The concept is made up of five areas:

The basis is the test foundation. Without the working methods contained therein and the necessary methodological approaches, the desired results in quality assurance cannot be achieved.

Three pillars build on this:

  • Roles**: Answers the questions regarding roles required in the future, the technical knowledge and understanding of employees, and the establishment and further development of organizational structures.
  • Approach: Addresses the selection of the agile scaling framework and testing approach, i.e. which content needs to be tested within an iteration (in-sprint) and which parts of the software need to be tested downstream (cross-sprint). In addition, the area of change management is considered to ensure that the changes are implemented sustainably.
  • Tools and supporting measures**: Includes the technical and procedural issues of tool selection. At the same time, the factors to be considered when defining test environments, test data management and setting up an end-to-end tool pipeline are examined.

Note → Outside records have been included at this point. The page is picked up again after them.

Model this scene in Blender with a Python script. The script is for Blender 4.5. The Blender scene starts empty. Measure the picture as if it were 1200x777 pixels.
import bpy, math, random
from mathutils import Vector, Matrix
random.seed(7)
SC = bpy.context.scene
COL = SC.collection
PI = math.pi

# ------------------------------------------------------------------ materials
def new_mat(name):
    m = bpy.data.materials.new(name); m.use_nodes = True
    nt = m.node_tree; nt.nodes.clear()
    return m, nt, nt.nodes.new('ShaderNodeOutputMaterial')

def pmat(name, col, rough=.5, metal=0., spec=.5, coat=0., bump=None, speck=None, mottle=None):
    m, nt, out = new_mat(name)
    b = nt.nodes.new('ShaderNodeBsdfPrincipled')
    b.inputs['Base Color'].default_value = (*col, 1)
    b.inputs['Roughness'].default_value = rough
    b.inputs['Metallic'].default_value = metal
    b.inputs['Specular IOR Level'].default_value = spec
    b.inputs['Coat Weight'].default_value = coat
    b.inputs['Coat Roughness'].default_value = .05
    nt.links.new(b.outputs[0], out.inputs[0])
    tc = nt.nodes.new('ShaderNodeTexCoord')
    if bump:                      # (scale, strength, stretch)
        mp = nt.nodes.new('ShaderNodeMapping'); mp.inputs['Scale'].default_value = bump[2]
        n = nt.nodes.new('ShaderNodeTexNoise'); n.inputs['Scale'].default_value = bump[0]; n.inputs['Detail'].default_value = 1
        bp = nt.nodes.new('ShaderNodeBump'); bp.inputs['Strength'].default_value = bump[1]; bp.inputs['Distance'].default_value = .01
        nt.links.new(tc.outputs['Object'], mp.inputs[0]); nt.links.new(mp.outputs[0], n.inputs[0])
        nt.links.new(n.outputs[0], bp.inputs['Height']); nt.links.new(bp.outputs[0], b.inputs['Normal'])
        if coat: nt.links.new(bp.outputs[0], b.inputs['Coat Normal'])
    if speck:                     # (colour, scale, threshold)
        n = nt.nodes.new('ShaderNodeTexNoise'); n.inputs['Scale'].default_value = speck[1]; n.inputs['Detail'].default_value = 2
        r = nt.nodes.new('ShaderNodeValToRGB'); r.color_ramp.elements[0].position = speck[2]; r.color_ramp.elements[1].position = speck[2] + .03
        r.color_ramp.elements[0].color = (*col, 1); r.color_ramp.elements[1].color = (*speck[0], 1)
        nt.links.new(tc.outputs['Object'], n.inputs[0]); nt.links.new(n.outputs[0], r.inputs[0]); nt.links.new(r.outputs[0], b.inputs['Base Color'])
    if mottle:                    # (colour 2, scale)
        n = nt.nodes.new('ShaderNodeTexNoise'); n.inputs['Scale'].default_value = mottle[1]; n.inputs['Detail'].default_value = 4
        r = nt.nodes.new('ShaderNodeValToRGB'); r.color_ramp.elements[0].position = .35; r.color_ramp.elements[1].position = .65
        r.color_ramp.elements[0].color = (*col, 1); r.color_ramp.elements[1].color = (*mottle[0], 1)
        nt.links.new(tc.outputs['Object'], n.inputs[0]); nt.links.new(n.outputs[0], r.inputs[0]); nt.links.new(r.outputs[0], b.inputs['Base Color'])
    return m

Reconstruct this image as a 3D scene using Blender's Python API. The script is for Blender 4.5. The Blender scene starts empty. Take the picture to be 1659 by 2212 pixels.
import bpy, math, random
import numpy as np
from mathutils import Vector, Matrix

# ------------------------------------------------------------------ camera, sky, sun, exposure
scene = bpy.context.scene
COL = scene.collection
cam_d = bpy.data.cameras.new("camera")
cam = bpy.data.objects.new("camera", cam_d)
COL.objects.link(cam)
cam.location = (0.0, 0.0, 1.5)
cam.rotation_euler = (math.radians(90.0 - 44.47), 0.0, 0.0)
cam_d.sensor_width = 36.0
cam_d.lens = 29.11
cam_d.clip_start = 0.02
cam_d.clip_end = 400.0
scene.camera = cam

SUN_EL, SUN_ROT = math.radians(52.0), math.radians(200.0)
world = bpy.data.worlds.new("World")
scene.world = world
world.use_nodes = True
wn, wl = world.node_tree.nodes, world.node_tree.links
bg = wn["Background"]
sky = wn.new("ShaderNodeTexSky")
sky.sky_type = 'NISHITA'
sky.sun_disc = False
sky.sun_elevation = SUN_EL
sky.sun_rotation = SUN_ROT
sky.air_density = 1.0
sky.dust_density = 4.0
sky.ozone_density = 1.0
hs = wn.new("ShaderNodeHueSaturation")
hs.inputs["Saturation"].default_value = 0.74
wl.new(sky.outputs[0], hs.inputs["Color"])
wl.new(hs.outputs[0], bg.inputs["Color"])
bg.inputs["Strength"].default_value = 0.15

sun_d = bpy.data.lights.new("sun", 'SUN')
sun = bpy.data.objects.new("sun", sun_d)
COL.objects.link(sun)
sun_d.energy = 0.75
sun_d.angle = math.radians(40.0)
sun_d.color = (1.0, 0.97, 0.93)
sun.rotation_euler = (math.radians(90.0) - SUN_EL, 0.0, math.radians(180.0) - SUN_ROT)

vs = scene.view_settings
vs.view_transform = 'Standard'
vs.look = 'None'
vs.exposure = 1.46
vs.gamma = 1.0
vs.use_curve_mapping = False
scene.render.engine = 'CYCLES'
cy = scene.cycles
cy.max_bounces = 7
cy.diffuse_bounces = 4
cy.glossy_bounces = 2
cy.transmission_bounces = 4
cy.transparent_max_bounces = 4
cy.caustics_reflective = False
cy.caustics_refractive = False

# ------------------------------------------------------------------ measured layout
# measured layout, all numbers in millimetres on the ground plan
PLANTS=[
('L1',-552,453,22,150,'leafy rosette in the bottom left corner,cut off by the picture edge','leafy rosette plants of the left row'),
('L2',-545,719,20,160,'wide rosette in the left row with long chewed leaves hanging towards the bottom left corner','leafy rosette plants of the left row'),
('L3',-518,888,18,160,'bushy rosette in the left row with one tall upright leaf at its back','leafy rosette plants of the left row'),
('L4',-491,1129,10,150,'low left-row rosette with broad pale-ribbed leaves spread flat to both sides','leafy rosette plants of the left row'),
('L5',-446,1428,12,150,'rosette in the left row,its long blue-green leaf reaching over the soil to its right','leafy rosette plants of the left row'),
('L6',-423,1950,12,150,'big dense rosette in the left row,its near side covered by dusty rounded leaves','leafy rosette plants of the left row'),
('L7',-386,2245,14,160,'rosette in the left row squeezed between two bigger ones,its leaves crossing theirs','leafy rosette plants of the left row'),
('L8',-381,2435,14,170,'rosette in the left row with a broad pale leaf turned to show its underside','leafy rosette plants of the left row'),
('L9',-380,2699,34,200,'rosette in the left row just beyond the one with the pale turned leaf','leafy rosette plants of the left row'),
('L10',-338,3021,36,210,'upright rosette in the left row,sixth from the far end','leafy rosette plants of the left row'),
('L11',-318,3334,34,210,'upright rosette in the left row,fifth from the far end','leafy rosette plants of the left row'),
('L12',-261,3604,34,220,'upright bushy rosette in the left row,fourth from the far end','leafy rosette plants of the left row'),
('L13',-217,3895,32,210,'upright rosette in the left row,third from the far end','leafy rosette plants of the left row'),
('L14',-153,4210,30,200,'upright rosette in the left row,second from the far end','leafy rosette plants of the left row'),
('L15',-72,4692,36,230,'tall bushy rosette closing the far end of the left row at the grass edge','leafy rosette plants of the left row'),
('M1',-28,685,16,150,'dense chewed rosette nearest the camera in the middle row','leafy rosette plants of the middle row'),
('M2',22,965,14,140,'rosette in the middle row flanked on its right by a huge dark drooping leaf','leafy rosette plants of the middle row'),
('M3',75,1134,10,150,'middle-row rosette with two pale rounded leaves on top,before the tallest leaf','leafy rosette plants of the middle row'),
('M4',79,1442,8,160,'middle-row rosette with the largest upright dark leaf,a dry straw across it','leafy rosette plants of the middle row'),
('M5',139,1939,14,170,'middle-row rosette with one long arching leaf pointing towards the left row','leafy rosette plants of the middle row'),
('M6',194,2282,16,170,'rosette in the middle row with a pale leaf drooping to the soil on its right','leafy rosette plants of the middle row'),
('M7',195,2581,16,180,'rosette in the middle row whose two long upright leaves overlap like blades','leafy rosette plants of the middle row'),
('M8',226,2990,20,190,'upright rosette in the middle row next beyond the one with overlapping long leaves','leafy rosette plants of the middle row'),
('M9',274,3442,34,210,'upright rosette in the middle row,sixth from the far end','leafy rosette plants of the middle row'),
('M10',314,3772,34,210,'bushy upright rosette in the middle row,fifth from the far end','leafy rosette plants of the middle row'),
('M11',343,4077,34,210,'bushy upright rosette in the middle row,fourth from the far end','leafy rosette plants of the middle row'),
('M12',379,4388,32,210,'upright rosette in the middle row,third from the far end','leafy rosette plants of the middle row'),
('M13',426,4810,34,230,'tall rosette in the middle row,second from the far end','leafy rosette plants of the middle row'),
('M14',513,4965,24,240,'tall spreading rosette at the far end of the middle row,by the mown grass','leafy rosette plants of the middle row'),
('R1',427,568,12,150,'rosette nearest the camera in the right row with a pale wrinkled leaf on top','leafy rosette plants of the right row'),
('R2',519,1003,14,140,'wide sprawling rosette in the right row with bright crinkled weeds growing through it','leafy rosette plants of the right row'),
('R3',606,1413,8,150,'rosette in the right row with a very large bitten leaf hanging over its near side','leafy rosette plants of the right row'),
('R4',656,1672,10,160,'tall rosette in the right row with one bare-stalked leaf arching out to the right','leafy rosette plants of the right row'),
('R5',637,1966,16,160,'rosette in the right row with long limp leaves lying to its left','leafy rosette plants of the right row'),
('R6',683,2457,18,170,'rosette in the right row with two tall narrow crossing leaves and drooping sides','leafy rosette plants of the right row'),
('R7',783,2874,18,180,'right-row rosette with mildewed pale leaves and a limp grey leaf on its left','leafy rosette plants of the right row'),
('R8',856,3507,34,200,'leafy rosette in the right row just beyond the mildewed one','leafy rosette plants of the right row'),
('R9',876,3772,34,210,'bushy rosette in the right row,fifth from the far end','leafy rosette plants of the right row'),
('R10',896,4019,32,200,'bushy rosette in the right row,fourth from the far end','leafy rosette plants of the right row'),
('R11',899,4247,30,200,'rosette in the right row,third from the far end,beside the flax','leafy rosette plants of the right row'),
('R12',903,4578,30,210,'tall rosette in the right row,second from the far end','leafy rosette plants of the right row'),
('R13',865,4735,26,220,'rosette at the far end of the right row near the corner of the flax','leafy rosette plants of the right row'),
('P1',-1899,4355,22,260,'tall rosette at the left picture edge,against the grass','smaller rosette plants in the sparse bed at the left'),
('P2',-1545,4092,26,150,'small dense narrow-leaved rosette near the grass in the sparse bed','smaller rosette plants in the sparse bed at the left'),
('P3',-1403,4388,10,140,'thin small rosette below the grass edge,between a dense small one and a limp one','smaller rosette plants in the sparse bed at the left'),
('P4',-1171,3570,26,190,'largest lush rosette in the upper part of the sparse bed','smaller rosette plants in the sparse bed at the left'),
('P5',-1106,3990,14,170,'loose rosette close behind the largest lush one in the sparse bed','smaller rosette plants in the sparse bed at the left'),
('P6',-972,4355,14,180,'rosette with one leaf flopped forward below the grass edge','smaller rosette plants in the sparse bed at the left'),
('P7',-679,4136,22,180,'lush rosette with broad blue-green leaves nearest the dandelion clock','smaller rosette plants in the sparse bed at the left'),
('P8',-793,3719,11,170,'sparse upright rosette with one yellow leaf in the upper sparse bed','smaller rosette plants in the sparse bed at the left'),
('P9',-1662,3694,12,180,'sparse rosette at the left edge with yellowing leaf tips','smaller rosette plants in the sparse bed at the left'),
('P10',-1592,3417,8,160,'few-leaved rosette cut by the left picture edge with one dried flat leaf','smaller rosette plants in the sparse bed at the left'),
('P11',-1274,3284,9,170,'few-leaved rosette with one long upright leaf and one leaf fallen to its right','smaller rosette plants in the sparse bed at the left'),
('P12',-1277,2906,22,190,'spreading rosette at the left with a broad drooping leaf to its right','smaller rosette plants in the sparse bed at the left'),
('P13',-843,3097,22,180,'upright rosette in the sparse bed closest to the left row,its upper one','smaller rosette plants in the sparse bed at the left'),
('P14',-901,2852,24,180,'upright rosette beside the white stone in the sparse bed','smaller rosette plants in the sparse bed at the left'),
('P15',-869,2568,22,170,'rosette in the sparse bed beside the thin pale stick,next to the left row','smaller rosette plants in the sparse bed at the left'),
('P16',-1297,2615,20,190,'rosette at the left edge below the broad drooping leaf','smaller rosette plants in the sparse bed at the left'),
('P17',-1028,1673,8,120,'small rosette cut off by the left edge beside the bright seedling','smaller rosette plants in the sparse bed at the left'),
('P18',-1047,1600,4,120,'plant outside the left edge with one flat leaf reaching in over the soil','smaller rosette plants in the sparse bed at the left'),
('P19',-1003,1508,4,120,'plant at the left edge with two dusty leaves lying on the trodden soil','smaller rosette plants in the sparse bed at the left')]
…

The roof Lean Agile Quality Engineering Methods completes the house and includes more complex methods and techniques.

The five components are broken down into further sub-areas in order to make the transformation manageable and thus iteratively develop a lean QM strategy.

What does future testing look like? How will we test?

Predictive is the key term here, which I believe will change the industry. From the original reactive testing approach to the current proactive approach, the trend is clearly moving towards predictive quality engineering. In other words, the mix of big data analytics, AI systems, robotic process automation approaches and the ability to generate test environments on demand via cloud solutions will take software quality assurance to a whole new level. AI-based optimization of test coverage, self-healing test automation etc. is already being used successfully and I am convinced that this is just the beginning. However, in my view, the consistent use of these technologies is also essential, as high-quality software is one of the key cornerstones of digitalization. Software has become a part of our lives and will become even more important in the future. Whether it’s a smartphone, fitness bracelet, navigation system, car, ticket machine, supermarket checkout, computer at work or other everyday things. All of this will only work as intended if the associated software works flawlessly. Errors are no longer simply forgiven and quality has become the central requirement for software.

Further information on the relevance of quality engineering can be found in the

HoaQ Blog

How can testers and test managers prepare for this today?

In my opinion, continuous learning and training is the key to success. I see three very important strands here:

  1. knowledge of the different software development models and agile scaling models (Scrum, SAFe(R), etc.).
  2. knowledge of technologies. This is important both to understand the applications to be tested and to understand the test automation solutions and be able to use them in a targeted manner.
  3. process knowledge and technical understanding of business processes are becoming increasingly important in times of digital networking and E2E digitalization. In my view, continuous “thinking outside the box” is also an important success factor for quality engineers.